WHAT TO PRODUCE: Copy all of the material exactly. Pictures are not to appear in the copy.

MATERIAL:
• • • •
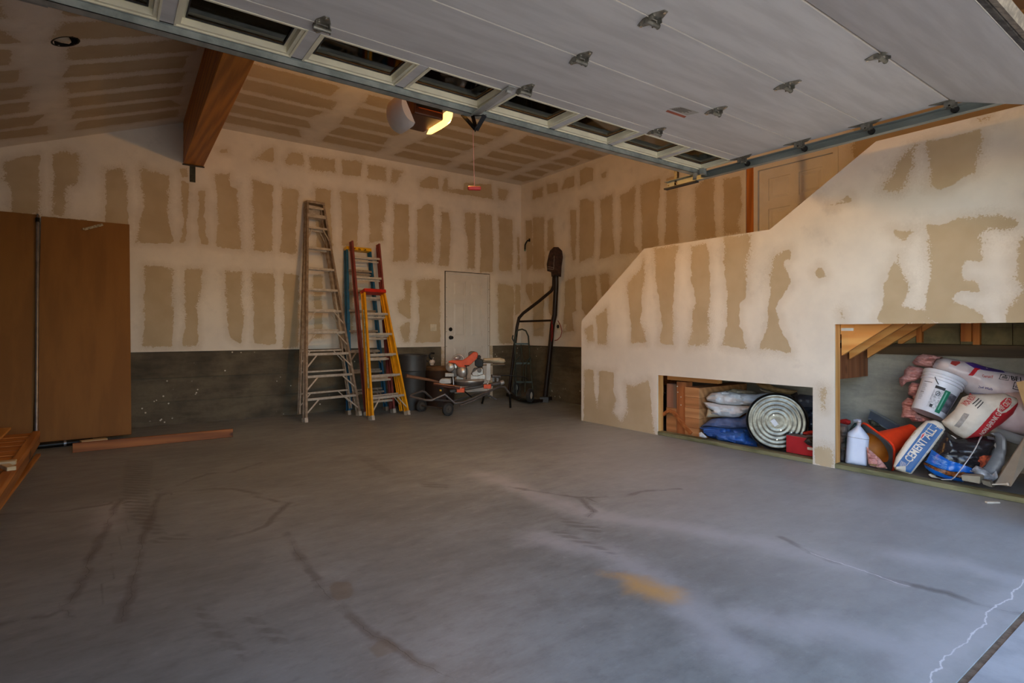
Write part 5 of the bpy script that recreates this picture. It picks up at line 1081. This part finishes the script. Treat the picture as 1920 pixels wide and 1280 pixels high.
cloth('canvas_roll', 'beige folded canvas just behind the top of the bin lid', O6([(330,215),(520,260),(640,300),(800,370),(825,410),(830,470),(760,440),(640,370),(500,300),(350,240)]), 5.80, 3.05, .50, .05, M_DROP2, .02, 12, 6)
cloth('cord_bundle', 'dark brown crumpled strap bundle above the black bag', O6([(770,300),(860,260),(905,380),(900,420),(850,440),(800,340)]), 5.86, 2.9, .48, .04, pm('dark_brown_cloth', (56, 42, 38), (40, 30, 28), 20, .8, bmp=.5), .03, 20, 2)
M_BAG = pm('black_bin_bag', (38, 44, 56), (26, 30, 40), 8, .18, bmp=.3); M_BAGG = pm('grey_bin_bag', (74, 74, 80), (56, 56, 62), 9, .4, bmp=.4)
cloth('black_bag', 'shiny black plastic bag squeezed at the right end of the left opening', O6([(845,480),(920,470),(1050,470),(1240,500),(1240,830),(1050,830),(945,800),(930,640),(880,540)]), 5.82, 2.62, .3, .12, M_BAG, .05, 15, 3, R=.08, st=(1, 1), cat='plastic bag')
cloth('grey_bag', 'dull grey plastic bag lying on top of the shiny black bag', O6([(830,330),(900,290),(1000,300),(1240,330),(1240,500),(1050,500),(900,500),(840,470)]), 5.86, 2.66, .5, .09, M_BAGG, .05, 12, 8, R=.08, st=(1, 1), cat='plastic bag')
# red box
t = thing('red_box', 'red carton with a grey top in front of the bin lid', 'box', (5.36, 2.62, 0))
a = onZ(1475, 842, .04); z0 = .04
ra = onX(1474, 840, 5.262)
MB().box((5.262, 2.44, .042), (5.38, ra.y, .205)).build('carton', pm('red_carton', (176, 36, 44), (156, 28, 36), 6, .5), t, bevel=.003)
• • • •
PROBLEM SOLUTION:
Write part 5 of the bpy script that recreates this picture. It picks up at line 1081. This part finishes the script. Treat the picture as 1920 pixels wide and 1280 pixels high.
cloth('canvas_roll', 'beige folded canvas just behind the top of the bin lid', O6([(330,215),(520,260),(640,300),(800,370),(825,410),(830,470),(760,440),(640,370),(500,300),(350,240)]), 5.80, 3.05, .50, .05, M_DROP2, .02, 12, 6)
cloth('cord_bundle', 'dark brown crumpled strap bundle above the black bag', O6([(770,300),(860,260),(905,380),(900,420),(850,440),(800,340)]), 5.86, 2.9, .48, .04, pm('dark_brown_cloth', (56, 42, 38), (40, 30, 28), 20, .8, bmp=.5), .03, 20, 2)
M_BAG = pm('black_bin_bag', (38, 44, 56), (26, 30, 40), 8, .18, bmp=.3); M_BAGG = pm('grey_bin_bag', (74, 74, 80), (56, 56, 62), 9, .4, bmp=.4)
cloth('black_bag', 'shiny black plastic bag squeezed at the right end of the left opening', O6([(845,480),(920,470),(1050,470),(1240,500),(1240,830),(1050,830),(945,800),(930,640),(880,540)]), 5.82, 2.62, .3, .12, M_BAG, .05, 15, 3, R=.08, st=(1, 1), cat='plastic bag')
cloth('grey_bag', 'dull grey plastic bag lying on top of the shiny black bag', O6([(830,330),(900,290),(1000,300),(1240,330),(1240,500),(1050,500),(900,500),(840,470)]), 5.86, 2.66, .5, .09, M_BAGG, .05, 12, 8, R=.08, st=(1, 1), cat='plastic bag')
# red box
t = thing('red_box', 'red carton with a grey top in front of the bin lid', 'box', (5.36, 2.62, 0))
a = onZ(1475, 842, .04); z0 = .04
ra = onX(1474, 840, 5.262)
MB().box((5.262, 2.44, .042), (5.38, ra.y, .205)).build('carton', pm('red_carton', (176, 36, 44), (156, 28, 36), 6, .5), t, bevel=.003)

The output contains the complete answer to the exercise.